Determine the number of lines where "Blender" occurs and reply with that number by itself.

→ **RECORDS**:
>> Start

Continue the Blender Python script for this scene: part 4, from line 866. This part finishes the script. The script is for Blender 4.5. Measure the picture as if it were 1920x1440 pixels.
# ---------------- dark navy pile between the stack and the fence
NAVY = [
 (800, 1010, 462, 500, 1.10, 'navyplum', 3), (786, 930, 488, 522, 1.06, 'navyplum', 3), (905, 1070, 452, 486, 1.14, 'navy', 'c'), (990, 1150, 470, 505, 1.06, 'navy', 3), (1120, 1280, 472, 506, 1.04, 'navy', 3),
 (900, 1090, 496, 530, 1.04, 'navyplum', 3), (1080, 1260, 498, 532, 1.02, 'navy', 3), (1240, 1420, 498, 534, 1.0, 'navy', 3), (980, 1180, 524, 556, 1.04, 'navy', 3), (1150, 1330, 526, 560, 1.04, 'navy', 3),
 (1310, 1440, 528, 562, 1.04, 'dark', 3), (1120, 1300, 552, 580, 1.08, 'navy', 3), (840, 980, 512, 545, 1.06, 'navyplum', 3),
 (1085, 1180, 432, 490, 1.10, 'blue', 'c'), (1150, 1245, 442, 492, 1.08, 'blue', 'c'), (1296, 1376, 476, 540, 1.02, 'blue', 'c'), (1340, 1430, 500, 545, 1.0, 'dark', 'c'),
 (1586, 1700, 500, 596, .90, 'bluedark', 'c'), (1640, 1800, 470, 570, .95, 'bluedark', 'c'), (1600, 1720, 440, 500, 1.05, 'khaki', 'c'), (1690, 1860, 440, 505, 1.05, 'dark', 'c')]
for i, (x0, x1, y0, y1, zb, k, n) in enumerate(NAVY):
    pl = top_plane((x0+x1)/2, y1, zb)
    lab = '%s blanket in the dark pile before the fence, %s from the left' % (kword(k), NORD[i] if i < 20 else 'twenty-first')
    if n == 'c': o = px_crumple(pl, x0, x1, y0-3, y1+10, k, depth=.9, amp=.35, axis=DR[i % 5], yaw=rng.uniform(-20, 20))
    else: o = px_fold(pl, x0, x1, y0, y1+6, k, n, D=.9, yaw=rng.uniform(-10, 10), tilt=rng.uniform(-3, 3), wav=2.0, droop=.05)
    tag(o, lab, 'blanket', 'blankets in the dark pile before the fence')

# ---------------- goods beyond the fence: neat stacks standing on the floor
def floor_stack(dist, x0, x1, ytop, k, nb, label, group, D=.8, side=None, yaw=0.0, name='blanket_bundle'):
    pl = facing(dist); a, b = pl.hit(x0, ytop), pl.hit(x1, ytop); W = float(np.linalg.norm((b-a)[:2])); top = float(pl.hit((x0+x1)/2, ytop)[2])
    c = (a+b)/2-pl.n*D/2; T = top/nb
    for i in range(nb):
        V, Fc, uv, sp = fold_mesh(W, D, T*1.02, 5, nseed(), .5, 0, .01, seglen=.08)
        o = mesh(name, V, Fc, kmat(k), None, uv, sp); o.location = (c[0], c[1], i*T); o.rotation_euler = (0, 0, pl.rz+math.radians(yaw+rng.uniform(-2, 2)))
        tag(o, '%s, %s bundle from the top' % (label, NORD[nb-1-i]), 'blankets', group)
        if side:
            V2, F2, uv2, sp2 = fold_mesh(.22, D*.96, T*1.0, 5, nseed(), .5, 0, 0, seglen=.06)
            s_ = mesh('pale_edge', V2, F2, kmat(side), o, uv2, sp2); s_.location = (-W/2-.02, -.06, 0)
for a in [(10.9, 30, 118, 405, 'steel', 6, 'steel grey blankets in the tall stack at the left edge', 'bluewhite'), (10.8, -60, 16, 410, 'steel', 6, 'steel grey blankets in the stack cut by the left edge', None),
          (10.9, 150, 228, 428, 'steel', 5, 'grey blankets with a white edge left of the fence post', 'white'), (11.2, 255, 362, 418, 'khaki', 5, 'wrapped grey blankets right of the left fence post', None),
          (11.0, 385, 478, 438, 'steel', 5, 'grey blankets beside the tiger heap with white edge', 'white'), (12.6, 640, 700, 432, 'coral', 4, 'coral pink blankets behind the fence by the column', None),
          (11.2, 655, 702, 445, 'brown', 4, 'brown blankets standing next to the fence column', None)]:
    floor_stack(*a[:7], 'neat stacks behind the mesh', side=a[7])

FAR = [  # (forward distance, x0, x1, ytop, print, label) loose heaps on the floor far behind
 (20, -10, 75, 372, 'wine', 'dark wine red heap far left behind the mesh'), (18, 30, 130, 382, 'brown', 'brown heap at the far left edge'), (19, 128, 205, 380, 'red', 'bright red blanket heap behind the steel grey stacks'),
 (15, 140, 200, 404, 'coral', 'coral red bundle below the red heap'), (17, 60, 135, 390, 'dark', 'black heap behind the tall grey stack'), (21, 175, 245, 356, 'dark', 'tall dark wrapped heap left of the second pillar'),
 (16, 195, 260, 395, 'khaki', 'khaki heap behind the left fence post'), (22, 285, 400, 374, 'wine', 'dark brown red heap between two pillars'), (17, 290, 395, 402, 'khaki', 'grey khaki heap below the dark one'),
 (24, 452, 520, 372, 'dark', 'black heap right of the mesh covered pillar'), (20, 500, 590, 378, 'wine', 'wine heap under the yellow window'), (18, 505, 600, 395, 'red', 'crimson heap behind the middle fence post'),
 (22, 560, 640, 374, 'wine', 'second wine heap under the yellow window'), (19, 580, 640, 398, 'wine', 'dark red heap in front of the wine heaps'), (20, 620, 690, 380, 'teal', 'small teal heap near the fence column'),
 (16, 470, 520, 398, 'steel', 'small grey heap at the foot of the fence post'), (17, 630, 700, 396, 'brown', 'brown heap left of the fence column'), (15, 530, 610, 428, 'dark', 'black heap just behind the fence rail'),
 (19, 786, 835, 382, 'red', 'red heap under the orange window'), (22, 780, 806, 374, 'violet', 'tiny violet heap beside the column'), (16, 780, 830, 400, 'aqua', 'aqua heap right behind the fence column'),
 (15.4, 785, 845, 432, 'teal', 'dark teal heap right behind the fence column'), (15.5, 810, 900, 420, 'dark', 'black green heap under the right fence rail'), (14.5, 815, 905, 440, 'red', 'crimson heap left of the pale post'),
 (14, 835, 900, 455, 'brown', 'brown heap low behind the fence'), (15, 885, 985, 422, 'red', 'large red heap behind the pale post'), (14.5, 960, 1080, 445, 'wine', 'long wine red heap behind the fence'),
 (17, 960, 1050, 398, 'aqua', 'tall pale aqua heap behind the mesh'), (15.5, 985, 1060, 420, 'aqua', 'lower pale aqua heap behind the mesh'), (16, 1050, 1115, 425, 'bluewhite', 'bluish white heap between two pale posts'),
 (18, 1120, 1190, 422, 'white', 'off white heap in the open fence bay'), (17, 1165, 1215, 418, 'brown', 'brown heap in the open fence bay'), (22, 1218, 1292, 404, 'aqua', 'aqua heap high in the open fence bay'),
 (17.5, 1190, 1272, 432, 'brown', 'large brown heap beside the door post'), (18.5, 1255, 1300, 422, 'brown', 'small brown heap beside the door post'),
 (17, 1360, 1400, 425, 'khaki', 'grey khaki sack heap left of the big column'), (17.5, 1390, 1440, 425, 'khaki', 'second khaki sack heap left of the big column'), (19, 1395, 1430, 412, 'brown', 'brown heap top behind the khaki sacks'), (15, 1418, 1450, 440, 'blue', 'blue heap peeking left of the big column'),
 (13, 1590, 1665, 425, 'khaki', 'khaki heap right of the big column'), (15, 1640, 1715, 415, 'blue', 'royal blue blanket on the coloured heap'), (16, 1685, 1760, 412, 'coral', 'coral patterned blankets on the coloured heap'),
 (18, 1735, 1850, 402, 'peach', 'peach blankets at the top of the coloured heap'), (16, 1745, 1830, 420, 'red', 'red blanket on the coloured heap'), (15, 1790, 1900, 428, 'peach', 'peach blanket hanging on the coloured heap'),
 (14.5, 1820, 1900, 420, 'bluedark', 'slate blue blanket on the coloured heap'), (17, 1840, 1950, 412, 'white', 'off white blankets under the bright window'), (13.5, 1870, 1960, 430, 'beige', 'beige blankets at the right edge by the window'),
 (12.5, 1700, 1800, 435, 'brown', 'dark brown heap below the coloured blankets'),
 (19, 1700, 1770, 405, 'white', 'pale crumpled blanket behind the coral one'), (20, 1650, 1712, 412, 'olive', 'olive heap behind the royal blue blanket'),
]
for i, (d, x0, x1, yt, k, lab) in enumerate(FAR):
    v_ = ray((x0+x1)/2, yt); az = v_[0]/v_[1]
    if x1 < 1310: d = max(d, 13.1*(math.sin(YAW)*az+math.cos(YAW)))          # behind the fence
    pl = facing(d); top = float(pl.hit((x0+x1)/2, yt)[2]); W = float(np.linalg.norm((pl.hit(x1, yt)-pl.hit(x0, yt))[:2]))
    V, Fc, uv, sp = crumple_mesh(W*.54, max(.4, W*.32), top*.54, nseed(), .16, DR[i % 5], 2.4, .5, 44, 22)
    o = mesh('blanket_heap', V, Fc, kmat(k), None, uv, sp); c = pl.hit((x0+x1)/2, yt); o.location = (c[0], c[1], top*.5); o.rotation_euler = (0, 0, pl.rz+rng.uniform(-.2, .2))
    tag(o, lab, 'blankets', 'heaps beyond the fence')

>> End
>> Start

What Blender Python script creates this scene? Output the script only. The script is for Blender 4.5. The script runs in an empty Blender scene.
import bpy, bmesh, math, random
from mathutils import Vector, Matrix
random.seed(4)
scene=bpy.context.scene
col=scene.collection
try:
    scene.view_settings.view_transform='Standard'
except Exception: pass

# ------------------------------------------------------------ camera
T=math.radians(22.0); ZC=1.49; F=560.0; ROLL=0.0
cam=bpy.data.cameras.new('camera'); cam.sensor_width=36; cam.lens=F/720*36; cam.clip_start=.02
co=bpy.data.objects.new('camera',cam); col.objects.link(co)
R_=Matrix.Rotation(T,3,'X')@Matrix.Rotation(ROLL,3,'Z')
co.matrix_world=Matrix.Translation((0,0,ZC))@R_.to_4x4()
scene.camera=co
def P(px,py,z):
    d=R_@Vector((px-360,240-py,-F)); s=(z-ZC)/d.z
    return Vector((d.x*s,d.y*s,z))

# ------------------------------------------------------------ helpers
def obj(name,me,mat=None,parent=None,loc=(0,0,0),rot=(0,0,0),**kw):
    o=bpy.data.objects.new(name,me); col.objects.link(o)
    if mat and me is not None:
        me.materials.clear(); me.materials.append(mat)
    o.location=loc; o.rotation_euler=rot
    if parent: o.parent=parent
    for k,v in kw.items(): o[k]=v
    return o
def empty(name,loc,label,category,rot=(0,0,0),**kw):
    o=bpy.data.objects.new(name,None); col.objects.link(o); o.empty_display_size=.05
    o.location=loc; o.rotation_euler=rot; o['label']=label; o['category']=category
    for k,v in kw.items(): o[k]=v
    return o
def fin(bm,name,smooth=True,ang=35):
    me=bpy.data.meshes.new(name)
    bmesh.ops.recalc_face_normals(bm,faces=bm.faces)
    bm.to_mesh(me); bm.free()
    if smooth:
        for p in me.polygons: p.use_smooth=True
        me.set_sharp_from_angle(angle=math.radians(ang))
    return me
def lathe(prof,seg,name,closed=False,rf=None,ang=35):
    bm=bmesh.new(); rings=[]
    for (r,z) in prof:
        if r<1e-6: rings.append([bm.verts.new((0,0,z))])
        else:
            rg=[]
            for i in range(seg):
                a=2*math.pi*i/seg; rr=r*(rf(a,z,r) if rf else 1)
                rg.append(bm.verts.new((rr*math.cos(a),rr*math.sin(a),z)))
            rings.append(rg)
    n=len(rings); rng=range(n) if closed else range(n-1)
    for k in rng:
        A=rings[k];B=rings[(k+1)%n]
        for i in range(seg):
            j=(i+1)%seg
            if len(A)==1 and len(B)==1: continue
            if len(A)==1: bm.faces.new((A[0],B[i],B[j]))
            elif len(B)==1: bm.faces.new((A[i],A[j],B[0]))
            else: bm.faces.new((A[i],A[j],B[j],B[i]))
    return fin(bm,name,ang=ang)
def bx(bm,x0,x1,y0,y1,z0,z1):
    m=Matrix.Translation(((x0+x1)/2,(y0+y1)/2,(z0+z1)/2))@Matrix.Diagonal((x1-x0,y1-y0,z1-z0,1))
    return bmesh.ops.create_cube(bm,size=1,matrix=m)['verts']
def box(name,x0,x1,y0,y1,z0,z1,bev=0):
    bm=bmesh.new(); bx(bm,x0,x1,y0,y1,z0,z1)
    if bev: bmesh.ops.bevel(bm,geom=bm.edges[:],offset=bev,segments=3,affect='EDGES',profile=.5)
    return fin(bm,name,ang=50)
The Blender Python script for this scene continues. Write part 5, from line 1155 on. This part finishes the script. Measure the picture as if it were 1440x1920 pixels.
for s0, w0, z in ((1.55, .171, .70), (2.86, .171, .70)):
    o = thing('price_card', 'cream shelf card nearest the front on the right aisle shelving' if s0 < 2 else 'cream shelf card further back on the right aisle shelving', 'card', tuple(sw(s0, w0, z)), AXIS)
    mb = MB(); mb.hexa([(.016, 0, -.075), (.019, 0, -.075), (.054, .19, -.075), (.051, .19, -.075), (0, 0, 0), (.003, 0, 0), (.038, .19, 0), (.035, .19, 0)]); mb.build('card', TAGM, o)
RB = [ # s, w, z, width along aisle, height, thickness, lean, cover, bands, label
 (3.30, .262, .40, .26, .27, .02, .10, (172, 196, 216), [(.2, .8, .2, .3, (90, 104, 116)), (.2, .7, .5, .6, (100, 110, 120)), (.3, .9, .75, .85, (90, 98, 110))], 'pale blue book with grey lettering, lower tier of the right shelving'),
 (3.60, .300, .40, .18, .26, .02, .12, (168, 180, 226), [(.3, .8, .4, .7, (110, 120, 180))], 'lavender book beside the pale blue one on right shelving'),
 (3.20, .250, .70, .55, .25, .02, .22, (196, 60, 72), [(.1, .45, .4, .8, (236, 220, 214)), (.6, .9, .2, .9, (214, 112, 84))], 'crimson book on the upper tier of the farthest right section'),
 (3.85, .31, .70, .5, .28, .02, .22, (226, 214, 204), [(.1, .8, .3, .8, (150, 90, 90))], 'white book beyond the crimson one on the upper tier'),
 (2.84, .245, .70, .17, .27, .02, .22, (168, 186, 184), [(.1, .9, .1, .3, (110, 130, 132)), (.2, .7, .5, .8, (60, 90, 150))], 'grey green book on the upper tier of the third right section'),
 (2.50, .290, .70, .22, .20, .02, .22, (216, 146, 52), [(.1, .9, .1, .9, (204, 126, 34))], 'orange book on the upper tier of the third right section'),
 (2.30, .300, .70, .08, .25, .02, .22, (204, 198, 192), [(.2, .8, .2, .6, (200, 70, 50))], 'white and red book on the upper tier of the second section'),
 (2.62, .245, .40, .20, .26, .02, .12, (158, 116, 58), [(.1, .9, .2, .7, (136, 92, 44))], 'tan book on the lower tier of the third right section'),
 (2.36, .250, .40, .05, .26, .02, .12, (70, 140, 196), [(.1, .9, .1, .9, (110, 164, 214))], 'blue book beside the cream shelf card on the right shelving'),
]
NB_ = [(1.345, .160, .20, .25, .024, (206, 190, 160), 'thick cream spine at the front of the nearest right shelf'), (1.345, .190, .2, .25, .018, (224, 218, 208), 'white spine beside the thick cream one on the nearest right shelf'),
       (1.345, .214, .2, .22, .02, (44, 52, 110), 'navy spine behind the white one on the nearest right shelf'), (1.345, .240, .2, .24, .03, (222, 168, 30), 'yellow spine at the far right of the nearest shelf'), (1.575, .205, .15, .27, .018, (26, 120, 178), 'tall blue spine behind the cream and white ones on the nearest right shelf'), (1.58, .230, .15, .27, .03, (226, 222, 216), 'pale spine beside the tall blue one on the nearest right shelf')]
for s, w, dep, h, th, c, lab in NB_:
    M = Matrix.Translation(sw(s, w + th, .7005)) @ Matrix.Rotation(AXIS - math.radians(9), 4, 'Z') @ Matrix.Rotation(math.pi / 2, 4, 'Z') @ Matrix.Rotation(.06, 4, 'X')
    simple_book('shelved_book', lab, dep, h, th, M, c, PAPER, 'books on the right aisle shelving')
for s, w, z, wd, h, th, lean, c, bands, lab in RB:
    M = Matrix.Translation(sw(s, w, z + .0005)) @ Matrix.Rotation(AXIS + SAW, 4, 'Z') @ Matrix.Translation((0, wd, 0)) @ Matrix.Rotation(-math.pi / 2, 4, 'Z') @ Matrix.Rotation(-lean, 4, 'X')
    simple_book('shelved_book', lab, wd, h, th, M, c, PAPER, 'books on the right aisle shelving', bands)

>> End

→ **ANSWER FOR THIS EXERCISE**: 3